» **Source data**:
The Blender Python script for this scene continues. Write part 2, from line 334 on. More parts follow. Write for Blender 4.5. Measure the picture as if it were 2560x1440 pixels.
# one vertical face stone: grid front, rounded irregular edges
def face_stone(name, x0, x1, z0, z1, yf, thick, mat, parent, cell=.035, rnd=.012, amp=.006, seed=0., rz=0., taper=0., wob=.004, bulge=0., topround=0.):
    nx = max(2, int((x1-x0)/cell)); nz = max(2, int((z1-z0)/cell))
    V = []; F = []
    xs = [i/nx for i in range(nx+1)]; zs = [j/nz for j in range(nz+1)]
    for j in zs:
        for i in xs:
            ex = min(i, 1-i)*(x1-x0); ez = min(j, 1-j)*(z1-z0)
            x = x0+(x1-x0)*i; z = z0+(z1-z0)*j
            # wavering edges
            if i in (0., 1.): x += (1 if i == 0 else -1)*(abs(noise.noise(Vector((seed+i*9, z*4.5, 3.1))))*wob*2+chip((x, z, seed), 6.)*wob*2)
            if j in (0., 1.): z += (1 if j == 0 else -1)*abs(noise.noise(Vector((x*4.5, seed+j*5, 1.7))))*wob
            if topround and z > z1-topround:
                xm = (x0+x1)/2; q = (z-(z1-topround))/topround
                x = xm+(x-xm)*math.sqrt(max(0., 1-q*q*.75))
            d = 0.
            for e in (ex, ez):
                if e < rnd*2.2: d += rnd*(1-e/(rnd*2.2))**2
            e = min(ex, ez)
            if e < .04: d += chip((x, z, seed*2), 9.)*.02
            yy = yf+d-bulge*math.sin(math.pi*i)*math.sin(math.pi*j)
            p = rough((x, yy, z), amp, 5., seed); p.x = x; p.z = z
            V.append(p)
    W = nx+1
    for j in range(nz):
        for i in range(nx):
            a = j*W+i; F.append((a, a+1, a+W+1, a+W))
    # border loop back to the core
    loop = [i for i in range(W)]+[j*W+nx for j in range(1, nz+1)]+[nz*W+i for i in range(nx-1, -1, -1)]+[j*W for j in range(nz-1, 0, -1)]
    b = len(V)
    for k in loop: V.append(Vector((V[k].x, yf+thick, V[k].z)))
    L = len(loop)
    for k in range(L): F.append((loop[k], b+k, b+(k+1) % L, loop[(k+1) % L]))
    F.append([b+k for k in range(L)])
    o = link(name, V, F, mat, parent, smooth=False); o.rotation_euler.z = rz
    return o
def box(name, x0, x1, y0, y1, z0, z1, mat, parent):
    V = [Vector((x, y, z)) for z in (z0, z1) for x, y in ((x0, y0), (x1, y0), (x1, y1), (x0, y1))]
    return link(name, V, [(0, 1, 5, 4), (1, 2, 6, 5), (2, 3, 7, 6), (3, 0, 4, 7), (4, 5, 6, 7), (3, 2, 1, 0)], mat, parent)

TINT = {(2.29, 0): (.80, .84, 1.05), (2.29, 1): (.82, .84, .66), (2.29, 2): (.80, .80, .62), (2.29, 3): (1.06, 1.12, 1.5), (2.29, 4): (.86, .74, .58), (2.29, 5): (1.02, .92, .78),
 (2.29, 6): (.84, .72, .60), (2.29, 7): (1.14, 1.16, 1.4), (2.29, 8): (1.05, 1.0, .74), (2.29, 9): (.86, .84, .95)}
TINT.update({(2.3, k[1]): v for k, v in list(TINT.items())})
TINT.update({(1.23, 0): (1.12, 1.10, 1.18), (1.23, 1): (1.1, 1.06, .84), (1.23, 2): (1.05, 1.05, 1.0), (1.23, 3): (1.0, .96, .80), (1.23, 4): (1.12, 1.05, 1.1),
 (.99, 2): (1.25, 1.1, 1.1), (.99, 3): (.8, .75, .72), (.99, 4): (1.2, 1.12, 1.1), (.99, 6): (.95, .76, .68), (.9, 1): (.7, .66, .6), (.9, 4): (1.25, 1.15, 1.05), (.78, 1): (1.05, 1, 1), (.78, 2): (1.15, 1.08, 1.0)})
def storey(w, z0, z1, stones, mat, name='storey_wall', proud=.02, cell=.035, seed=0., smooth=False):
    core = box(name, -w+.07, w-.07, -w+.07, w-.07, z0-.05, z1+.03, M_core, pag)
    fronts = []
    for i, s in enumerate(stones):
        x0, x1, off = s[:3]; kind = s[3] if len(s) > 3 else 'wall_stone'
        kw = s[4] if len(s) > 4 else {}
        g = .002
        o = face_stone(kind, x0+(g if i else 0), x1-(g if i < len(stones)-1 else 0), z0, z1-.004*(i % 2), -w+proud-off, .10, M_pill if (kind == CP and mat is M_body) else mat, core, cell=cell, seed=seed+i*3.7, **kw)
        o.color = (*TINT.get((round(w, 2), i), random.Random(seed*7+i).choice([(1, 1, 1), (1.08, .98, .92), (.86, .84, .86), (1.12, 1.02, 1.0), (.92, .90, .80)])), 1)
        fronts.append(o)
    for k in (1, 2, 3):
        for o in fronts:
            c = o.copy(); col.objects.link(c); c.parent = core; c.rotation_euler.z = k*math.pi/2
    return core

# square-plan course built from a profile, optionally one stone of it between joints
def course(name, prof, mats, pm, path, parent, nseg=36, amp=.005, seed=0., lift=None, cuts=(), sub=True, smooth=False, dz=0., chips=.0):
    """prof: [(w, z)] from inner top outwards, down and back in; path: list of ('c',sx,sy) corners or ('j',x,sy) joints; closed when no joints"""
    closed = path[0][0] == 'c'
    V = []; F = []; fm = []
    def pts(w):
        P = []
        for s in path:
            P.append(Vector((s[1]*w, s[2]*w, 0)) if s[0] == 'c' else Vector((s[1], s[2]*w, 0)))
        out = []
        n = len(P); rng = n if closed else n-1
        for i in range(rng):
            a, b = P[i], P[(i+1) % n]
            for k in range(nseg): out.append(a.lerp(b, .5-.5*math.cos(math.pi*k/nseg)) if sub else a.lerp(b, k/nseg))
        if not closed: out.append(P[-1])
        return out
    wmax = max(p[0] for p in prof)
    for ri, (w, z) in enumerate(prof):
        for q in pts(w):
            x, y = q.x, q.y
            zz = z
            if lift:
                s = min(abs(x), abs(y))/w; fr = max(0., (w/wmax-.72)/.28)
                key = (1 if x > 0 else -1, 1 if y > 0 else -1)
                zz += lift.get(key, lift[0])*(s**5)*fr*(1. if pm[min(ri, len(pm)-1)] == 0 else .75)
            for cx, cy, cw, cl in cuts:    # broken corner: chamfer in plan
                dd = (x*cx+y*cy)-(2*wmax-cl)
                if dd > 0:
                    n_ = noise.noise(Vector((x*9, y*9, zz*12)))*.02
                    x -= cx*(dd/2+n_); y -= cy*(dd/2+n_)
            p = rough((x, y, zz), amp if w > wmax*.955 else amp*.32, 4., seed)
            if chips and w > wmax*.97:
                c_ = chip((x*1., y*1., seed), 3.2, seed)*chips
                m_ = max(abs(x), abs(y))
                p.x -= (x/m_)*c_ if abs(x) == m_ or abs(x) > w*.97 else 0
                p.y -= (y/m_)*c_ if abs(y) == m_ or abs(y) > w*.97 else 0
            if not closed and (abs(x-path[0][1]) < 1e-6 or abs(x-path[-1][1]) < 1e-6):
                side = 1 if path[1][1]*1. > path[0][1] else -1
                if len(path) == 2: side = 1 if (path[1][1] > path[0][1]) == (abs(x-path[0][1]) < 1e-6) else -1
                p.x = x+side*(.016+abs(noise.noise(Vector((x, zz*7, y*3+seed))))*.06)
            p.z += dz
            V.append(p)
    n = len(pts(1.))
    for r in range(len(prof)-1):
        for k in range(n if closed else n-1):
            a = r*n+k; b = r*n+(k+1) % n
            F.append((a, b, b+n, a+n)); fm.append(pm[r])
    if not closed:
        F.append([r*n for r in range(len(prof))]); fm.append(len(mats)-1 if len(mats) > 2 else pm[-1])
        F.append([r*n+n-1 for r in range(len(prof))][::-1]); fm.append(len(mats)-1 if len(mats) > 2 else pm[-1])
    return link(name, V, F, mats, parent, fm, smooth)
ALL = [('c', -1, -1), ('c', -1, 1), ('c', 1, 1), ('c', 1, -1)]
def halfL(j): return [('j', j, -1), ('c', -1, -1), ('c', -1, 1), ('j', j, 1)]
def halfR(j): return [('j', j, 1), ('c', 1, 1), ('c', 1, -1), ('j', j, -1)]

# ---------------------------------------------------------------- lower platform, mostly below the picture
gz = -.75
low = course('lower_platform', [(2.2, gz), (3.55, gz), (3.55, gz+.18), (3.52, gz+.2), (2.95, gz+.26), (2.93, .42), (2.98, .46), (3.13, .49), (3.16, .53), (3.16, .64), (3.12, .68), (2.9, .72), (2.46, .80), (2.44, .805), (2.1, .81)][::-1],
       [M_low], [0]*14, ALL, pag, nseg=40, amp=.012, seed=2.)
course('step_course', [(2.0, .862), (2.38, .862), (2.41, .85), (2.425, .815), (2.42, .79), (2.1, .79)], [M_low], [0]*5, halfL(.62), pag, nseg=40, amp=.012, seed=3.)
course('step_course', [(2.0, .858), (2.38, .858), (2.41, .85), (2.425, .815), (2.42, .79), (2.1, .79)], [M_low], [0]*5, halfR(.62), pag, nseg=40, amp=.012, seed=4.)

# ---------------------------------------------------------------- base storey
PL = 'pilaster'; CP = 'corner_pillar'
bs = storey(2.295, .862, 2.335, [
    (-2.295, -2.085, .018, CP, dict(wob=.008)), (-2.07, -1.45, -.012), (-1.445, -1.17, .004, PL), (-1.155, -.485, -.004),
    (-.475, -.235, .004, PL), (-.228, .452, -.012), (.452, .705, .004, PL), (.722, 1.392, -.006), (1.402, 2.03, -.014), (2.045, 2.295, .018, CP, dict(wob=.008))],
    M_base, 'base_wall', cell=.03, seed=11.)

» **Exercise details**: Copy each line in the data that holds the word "halfR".

» **Output**:
def halfR(j): return [('j', j, 1), ('c', 1, 1), ('c', 1, -1), ('j', j, -1)]
course('step_course', [(2.0, .858), (2.38, .858), (2.41, .85), (2.425, .815), (2.42, .79), (2.1, .79)], [M_low], [0]*5, halfR(.62), pag, nseg=40, amp=.012, seed=4.)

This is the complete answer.